### WHAT YOU HAVE TO DO
Exactly the lines from the line with "The Blender Python" to the line with "albedo of the fields" should be extracted, both included, with no other lines.

(Dataset entries)
* * *
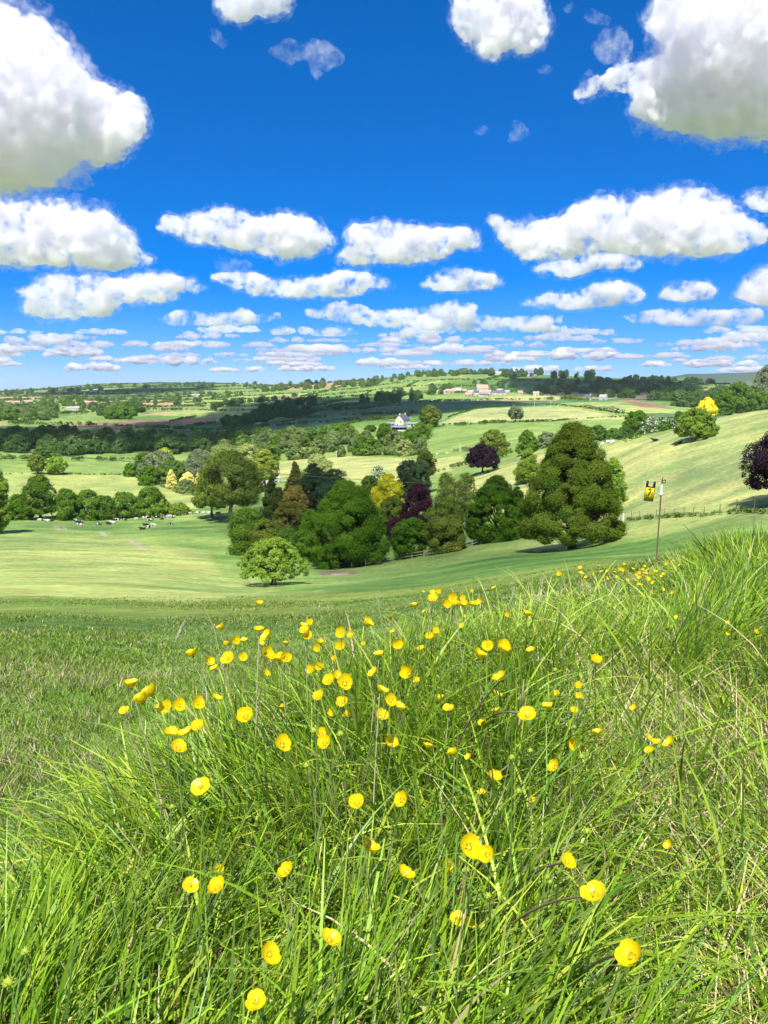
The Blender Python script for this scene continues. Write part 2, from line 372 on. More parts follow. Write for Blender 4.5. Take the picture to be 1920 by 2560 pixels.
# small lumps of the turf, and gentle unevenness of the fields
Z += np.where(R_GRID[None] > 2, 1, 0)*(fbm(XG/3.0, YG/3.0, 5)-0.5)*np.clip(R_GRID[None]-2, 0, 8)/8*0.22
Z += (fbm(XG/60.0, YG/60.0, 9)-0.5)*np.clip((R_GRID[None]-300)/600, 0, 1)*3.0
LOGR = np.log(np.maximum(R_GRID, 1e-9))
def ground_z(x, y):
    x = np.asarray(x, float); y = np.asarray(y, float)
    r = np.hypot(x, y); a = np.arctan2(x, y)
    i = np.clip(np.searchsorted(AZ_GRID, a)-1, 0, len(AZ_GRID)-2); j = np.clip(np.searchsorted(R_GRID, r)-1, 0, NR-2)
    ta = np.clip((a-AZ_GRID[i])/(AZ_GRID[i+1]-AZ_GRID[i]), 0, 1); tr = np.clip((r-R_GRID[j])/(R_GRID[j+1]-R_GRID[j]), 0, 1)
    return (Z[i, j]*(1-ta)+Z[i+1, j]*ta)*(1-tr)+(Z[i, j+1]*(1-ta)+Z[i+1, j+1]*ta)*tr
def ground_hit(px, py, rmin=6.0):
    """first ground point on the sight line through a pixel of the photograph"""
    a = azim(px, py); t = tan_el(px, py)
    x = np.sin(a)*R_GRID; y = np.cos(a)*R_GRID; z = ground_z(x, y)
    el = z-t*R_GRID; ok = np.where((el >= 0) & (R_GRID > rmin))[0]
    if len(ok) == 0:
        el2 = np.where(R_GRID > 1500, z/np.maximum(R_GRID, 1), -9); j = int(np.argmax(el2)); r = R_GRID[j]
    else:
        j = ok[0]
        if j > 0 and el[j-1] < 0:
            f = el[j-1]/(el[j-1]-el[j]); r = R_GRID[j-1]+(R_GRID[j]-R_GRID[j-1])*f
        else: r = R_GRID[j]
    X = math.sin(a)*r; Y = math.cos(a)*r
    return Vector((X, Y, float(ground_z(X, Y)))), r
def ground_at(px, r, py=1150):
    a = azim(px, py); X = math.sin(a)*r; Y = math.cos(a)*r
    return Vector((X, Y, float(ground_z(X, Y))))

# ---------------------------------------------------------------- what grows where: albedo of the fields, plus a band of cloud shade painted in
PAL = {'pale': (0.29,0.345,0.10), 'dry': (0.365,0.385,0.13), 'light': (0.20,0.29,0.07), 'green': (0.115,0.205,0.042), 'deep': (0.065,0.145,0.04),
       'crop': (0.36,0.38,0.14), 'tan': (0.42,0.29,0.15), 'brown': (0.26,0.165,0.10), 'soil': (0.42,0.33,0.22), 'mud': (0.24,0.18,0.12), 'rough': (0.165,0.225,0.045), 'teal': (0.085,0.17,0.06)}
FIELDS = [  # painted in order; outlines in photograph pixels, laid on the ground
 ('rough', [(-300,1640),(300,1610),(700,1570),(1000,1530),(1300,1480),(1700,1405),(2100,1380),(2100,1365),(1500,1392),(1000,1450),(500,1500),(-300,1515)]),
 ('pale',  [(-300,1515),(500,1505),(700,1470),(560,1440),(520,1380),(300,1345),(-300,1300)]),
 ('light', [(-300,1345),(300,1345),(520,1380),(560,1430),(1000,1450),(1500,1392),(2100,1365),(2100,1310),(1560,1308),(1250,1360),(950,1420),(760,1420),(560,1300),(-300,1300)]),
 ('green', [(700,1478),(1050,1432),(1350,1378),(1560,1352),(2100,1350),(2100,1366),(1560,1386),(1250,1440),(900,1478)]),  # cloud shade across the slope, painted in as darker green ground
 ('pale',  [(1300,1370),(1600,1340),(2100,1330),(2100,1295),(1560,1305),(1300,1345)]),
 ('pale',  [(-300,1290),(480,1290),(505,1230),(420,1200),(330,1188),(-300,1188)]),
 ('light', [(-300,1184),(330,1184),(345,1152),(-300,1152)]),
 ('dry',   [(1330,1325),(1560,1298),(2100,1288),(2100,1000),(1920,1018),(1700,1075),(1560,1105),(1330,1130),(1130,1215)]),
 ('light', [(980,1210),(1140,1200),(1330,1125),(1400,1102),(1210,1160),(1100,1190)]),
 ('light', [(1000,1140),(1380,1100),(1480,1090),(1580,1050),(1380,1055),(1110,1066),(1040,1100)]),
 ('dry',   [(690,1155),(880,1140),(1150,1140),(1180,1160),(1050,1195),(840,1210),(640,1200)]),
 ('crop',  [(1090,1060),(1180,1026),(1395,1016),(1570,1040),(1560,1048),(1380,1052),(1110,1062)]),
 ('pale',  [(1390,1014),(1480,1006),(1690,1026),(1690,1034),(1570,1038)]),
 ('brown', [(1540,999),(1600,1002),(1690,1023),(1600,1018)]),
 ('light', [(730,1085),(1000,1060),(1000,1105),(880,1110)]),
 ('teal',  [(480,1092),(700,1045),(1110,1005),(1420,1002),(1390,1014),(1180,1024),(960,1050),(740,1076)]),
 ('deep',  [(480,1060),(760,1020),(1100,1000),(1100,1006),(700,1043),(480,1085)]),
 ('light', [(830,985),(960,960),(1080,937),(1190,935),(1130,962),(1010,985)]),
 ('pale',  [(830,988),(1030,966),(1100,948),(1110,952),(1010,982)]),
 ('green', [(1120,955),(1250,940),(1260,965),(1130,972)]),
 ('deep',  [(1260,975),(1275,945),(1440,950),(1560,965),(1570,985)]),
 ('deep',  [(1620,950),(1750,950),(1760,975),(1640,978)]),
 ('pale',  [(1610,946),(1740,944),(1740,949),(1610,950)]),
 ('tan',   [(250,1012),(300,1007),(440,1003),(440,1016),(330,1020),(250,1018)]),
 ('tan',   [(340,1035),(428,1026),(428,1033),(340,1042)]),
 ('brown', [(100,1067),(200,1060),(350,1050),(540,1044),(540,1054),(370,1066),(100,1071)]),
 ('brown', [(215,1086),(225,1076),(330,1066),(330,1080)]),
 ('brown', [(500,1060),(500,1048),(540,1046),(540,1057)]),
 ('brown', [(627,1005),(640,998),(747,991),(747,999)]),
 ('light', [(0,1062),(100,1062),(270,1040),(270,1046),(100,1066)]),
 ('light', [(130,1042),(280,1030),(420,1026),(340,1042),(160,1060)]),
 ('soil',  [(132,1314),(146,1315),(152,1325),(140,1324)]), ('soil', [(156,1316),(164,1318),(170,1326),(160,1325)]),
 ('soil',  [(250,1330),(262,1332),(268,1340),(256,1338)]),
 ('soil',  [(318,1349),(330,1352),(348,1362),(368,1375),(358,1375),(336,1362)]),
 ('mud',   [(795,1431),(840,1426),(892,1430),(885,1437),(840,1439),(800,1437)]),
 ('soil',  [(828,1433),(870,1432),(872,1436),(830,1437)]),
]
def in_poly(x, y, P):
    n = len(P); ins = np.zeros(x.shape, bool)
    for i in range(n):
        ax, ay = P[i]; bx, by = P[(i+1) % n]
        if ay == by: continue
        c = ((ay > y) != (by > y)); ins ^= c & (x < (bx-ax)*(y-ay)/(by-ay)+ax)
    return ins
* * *
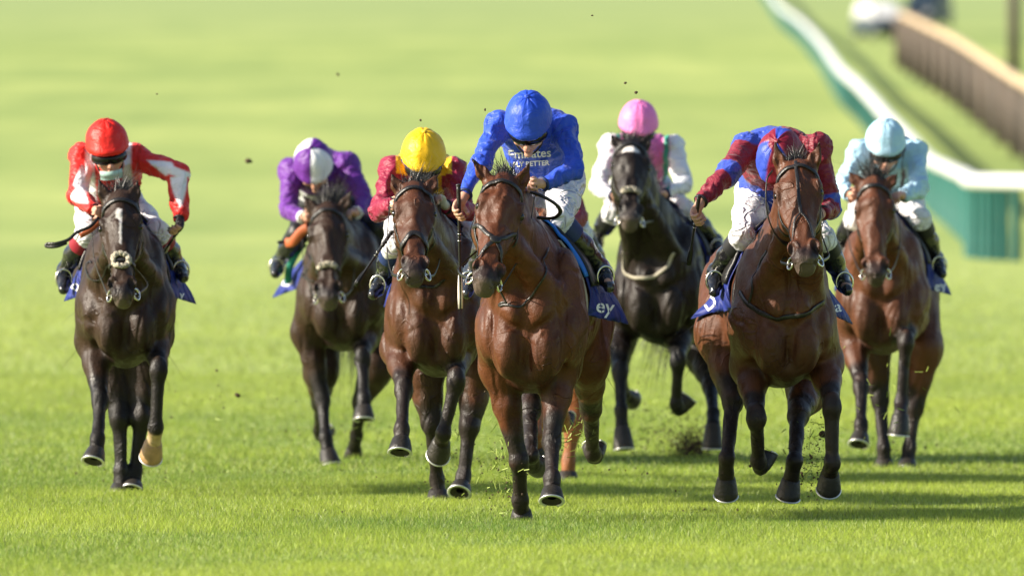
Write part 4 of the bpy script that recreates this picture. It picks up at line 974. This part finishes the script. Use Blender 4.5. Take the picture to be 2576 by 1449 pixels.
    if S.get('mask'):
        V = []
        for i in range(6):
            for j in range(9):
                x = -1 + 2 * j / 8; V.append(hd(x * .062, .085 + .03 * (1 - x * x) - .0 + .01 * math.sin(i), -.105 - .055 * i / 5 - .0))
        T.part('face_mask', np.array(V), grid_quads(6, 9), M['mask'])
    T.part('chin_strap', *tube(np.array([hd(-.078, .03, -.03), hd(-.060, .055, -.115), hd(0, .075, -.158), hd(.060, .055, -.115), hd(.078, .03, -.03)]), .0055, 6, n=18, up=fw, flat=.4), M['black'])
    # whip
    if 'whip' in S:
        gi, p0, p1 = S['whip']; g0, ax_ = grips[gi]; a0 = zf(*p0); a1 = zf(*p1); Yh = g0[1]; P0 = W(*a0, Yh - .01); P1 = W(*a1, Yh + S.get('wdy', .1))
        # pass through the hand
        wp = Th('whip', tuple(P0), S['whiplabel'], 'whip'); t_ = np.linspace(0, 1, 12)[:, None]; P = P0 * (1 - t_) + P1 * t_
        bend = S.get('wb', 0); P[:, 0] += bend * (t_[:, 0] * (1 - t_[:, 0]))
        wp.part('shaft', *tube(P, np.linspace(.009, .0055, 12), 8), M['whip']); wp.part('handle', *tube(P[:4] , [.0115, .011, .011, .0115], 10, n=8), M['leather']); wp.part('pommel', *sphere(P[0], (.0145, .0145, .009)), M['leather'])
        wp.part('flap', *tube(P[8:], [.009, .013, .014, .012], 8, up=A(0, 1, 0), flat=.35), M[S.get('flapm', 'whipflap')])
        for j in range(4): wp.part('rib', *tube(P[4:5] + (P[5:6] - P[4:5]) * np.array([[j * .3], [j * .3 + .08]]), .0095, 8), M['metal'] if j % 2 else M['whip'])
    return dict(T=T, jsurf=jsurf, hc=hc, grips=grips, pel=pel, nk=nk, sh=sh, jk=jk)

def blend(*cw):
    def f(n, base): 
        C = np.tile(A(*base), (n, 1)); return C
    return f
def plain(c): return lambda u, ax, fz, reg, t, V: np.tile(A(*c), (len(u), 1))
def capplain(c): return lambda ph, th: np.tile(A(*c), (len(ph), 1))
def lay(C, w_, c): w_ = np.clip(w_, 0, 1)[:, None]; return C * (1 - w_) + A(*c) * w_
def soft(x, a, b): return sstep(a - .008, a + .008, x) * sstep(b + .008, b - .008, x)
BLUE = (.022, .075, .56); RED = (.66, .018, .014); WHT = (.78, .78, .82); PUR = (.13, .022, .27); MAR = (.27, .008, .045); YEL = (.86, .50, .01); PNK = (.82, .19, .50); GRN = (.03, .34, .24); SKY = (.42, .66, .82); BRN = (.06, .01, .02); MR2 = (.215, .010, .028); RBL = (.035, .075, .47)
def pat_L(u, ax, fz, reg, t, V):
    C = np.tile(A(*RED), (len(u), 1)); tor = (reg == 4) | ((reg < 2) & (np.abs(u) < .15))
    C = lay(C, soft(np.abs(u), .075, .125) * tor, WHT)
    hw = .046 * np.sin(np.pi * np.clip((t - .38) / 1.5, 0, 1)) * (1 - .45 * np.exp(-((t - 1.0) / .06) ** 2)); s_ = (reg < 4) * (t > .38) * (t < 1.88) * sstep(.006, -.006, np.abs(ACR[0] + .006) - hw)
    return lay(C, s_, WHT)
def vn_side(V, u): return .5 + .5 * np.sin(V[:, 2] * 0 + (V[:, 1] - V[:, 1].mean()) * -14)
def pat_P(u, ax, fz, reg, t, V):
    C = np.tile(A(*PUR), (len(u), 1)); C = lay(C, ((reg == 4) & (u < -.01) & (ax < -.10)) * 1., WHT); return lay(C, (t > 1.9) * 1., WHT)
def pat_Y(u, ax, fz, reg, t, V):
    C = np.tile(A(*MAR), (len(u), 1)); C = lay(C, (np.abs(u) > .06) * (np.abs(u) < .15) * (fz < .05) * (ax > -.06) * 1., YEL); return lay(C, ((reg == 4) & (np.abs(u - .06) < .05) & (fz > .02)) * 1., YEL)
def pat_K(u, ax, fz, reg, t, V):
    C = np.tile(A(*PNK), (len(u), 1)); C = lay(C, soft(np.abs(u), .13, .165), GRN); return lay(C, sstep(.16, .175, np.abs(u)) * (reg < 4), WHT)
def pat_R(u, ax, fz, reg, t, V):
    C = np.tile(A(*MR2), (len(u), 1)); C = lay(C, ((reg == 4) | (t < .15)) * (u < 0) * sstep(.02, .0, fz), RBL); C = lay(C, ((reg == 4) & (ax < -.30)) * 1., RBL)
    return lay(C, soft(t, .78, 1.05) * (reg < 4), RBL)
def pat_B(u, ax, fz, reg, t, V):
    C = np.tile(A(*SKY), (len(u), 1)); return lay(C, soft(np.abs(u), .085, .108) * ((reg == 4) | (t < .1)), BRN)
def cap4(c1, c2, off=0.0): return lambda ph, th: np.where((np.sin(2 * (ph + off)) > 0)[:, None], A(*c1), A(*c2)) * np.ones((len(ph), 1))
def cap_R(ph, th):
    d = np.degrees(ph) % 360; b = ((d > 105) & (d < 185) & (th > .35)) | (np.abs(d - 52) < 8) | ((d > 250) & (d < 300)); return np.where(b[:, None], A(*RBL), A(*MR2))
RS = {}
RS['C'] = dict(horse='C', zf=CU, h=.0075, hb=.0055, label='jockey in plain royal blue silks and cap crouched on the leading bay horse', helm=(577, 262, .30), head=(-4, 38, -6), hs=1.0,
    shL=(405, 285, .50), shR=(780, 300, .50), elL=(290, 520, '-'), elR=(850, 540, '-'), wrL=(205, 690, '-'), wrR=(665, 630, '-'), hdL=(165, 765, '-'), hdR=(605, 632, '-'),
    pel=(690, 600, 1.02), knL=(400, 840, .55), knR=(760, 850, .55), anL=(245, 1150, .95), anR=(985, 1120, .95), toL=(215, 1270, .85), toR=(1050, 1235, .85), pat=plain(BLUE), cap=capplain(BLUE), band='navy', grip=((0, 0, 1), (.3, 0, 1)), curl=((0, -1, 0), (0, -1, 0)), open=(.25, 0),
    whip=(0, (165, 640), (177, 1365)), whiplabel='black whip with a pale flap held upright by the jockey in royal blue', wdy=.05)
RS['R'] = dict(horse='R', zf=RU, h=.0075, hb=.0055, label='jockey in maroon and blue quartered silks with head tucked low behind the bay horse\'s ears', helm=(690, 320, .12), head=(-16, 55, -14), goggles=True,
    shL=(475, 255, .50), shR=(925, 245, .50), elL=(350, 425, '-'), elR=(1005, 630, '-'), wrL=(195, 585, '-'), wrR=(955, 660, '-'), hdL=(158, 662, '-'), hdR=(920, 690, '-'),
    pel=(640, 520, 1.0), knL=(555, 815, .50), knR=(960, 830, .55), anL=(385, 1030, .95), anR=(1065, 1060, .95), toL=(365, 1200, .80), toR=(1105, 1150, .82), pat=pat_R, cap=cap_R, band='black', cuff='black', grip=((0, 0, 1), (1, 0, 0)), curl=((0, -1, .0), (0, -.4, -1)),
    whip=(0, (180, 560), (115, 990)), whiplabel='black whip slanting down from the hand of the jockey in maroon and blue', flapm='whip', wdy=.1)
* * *
### FINISHED EXERCISE
The Blender Python script for this scene continues. Write part 2, from line 372 on. More parts follow. Write for Blender 4.5. Take the picture to be 1920 by 2560 pixels.
# small lumps of the turf, and gentle unevenness of the fields
Z += np.where(R_GRID[None] > 2, 1, 0)*(fbm(XG/3.0, YG/3.0, 5)-0.5)*np.clip(R_GRID[None]-2, 0, 8)/8*0.22
Z += (fbm(XG/60.0, YG/60.0, 9)-0.5)*np.clip((R_GRID[None]-300)/600, 0, 1)*3.0
LOGR = np.log(np.maximum(R_GRID, 1e-9))
def ground_z(x, y):
    x = np.asarray(x, float); y = np.asarray(y, float)
    r = np.hypot(x, y); a = np.arctan2(x, y)
    i = np.clip(np.searchsorted(AZ_GRID, a)-1, 0, len(AZ_GRID)-2); j = np.clip(np.searchsorted(R_GRID, r)-1, 0, NR-2)
    ta = np.clip((a-AZ_GRID[i])/(AZ_GRID[i+1]-AZ_GRID[i]), 0, 1); tr = np.clip((r-R_GRID[j])/(R_GRID[j+1]-R_GRID[j]), 0, 1)
    return (Z[i, j]*(1-ta)+Z[i+1, j]*ta)*(1-tr)+(Z[i, j+1]*(1-ta)+Z[i+1, j+1]*ta)*tr
def ground_hit(px, py, rmin=6.0):
    """first ground point on the sight line through a pixel of the photograph"""
    a = azim(px, py); t = tan_el(px, py)
    x = np.sin(a)*R_GRID; y = np.cos(a)*R_GRID; z = ground_z(x, y)
    el = z-t*R_GRID; ok = np.where((el >= 0) & (R_GRID > rmin))[0]
    if len(ok) == 0:
        el2 = np.where(R_GRID > 1500, z/np.maximum(R_GRID, 1), -9); j = int(np.argmax(el2)); r = R_GRID[j]
    else:
        j = ok[0]
        if j > 0 and el[j-1] < 0:
            f = el[j-1]/(el[j-1]-el[j]); r = R_GRID[j-1]+(R_GRID[j]-R_GRID[j-1])*f
        else: r = R_GRID[j]
    X = math.sin(a)*r; Y = math.cos(a)*r
    return Vector((X, Y, float(ground_z(X, Y)))), r
def ground_at(px, r, py=1150):
    a = azim(px, py); X = math.sin(a)*r; Y = math.cos(a)*r
    return Vector((X, Y, float(ground_z(X, Y))))

# ---------------------------------------------------------------- what grows where: albedo of the fields, plus a band of cloud shade painted in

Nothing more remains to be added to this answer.